2. Electric Vehicles and AI Infrastructure: Modest Usage, but High Replacement Difficulty
If photovoltaics bring certainty in demand scale, then electric vehicles and digital infrastructure bring a change in the nature of demand.
A traditional fuel vehicle uses about 15-20 grams of silver on average; while a new energy vehicle typically uses 30-40 grams of silver.
Against the backdrop of limited overall growth in global automobile sales, the penetration rate of new energy vehicles has risen from less than 3% in 2019 to nearly 20% in 2024, structurally boosting silver demand.
At the same time, the demand for silver from data centers, AI servers, and high-end electronic devices is more reflected in their irreplaceability rather than absolute usage.
In 2024, the demand for silver in the electrical and electronic sectors is expected to reach 461 million ounces, setting historical highs for several consecutive years.
These application scenarios are relatively insensitive to price but are extremely sensitive to supply stability.

3. The Reality of Supply: Silver is Not a Metal That Can Be Increased by Price Rise
In stark contrast to the certainty on the demand side is the rigidity on the supply side.
In 2024, global silver mine production is expected to be about 820 million ounces, with a year-on-year growth rate of less than 1%.
More importantly, over 70% of global silver production comes from by-products, primarily dependent on lead, zinc, copper, and gold mines. This structure has seen little substantial change over the past two decades.
Primary silver mine production is only about 228 million ounces, accounting for less than 30%, and is still in a long-term downward trend.
This means that silver production is not determined by the silver price, but is dominated by the investment cycles of base metals.
4. From Cyclical Shortages to Structural Tightness
Looking back at history, silver has not been without bull markets, but past trends were mostly derivatives of financial cycles.
The difference now is that since 2021, the silver market has experienced a physical supply-demand gap for several consecutive years.
According to the "World Silver Survey 2025," the average annual supply-demand gap for silver globally from 2021 to 2024 is about 150-200 million ounces, with a cumulative gap approaching 800 million ounces.
Moreover, the visible inventory of silver itself is not abundant. Currently, the global available inventory can only cover about 1-1.5 months of consumption, significantly below the 3-month safety line typically considered for commodities.
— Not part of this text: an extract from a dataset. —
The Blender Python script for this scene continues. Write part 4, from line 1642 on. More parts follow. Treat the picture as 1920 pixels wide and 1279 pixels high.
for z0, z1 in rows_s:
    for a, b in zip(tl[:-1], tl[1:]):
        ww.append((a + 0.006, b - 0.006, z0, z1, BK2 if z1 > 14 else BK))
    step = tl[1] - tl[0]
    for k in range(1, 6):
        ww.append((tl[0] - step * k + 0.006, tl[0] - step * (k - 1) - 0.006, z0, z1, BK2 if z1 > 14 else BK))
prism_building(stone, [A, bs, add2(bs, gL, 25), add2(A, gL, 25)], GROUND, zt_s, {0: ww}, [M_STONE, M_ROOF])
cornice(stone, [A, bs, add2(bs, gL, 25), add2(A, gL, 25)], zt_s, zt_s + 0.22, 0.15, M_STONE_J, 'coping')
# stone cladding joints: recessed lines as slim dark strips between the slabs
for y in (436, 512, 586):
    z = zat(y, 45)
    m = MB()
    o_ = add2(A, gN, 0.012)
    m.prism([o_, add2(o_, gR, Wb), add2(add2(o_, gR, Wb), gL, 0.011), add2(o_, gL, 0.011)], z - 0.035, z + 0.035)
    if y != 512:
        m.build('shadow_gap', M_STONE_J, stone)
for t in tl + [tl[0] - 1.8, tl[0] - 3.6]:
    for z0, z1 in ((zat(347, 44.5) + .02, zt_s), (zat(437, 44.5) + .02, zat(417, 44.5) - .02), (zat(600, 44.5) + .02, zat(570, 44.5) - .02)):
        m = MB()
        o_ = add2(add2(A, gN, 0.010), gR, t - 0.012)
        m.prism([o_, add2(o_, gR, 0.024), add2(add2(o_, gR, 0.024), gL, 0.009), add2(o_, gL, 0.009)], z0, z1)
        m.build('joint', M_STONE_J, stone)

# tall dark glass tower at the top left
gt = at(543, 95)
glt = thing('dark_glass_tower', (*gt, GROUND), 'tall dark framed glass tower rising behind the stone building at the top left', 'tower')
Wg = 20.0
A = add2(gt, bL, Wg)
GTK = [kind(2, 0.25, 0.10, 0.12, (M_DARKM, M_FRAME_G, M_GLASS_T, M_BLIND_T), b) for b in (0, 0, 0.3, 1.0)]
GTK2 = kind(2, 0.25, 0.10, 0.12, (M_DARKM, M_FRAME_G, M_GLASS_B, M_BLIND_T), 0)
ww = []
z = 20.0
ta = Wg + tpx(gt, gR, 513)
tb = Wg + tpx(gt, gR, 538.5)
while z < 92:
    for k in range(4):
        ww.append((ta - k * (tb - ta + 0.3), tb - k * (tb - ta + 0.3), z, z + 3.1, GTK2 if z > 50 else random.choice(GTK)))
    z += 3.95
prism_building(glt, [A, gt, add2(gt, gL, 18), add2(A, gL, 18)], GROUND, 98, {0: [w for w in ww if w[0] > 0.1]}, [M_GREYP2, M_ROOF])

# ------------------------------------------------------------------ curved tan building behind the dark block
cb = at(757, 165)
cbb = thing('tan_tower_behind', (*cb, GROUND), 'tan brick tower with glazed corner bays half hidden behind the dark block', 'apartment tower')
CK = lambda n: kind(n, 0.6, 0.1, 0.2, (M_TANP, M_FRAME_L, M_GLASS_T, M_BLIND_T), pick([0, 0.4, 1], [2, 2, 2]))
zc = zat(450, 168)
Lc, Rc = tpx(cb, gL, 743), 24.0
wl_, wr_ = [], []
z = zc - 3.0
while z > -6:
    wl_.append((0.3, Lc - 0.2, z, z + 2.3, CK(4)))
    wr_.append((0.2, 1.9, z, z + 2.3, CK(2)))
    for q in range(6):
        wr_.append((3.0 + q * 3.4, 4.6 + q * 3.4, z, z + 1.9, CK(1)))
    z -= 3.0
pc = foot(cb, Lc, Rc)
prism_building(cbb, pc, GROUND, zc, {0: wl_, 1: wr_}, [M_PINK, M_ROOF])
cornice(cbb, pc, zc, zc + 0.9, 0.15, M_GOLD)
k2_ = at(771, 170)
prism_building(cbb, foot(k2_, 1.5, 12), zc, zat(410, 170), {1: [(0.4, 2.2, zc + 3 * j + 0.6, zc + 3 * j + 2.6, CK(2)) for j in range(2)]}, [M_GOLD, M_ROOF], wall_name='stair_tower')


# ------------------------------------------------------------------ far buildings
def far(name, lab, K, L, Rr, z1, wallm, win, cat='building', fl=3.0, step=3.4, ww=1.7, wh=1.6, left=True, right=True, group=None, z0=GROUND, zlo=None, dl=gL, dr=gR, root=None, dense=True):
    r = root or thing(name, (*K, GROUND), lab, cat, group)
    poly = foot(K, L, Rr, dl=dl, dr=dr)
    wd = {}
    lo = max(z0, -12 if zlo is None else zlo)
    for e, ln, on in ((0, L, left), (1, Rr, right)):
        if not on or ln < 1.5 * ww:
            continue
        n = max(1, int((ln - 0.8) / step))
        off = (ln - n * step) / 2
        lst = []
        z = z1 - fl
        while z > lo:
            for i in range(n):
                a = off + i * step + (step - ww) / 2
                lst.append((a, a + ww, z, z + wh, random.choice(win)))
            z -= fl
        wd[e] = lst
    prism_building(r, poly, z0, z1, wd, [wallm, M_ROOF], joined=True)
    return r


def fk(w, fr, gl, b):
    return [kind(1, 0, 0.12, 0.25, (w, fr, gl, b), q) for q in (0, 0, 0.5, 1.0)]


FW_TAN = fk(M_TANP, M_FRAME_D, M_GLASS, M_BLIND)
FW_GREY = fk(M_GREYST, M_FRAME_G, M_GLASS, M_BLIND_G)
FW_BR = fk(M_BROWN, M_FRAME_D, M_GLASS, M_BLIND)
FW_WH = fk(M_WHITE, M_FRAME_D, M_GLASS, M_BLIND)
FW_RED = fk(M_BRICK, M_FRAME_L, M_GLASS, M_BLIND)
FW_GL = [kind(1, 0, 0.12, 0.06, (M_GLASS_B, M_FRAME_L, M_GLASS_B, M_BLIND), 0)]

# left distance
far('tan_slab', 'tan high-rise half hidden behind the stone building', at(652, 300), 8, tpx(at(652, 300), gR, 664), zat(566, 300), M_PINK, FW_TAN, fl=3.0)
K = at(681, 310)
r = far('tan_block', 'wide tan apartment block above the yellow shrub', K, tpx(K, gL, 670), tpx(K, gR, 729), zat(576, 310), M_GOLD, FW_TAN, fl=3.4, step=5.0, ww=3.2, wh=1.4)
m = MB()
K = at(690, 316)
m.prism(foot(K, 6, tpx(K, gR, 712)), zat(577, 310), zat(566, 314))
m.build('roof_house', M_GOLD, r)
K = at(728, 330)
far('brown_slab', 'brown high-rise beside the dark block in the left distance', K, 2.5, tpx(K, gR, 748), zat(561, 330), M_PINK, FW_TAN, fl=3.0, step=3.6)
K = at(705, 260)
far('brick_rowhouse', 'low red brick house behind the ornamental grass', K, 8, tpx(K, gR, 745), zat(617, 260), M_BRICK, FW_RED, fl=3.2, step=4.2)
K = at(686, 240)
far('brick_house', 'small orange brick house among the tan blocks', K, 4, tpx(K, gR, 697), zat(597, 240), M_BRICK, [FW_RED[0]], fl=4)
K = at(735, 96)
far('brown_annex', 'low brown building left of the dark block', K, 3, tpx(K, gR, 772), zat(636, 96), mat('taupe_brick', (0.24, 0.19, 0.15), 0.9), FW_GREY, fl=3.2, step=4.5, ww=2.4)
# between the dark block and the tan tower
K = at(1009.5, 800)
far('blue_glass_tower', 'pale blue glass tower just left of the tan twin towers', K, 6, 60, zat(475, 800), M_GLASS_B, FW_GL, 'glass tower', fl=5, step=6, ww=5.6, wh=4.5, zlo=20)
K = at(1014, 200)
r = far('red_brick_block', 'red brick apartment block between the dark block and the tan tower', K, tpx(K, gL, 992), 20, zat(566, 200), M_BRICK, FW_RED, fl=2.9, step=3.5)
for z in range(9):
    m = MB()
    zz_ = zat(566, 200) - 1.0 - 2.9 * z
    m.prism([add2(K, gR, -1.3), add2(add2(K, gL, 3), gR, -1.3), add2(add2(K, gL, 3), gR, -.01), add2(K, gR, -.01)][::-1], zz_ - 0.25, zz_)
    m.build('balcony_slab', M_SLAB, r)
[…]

Once a large amount of silver enters photovoltaic components, electrical equipment, and infrastructure, it is very difficult to return to the circulating market.
5. Silver is No Longer Just a Shadow of Gold
Silver has not suddenly become scarce; it has simply, for the first time, met three conditions simultaneously:
Real and sustained demand scale Key uses are difficult to replace Supply growth is highly constrained
In the past, these three points never appeared simultaneously.
While the market still understands silver through the lens of "the poor man's gold," the industrial chain has begun to reassess it using the standards of key functional materials.
Silver may still fluctuate, but one thing is certain: it is no longer just a shadow of gold.
And this is the most important and easily underestimated underlying change in this round of market dynamics.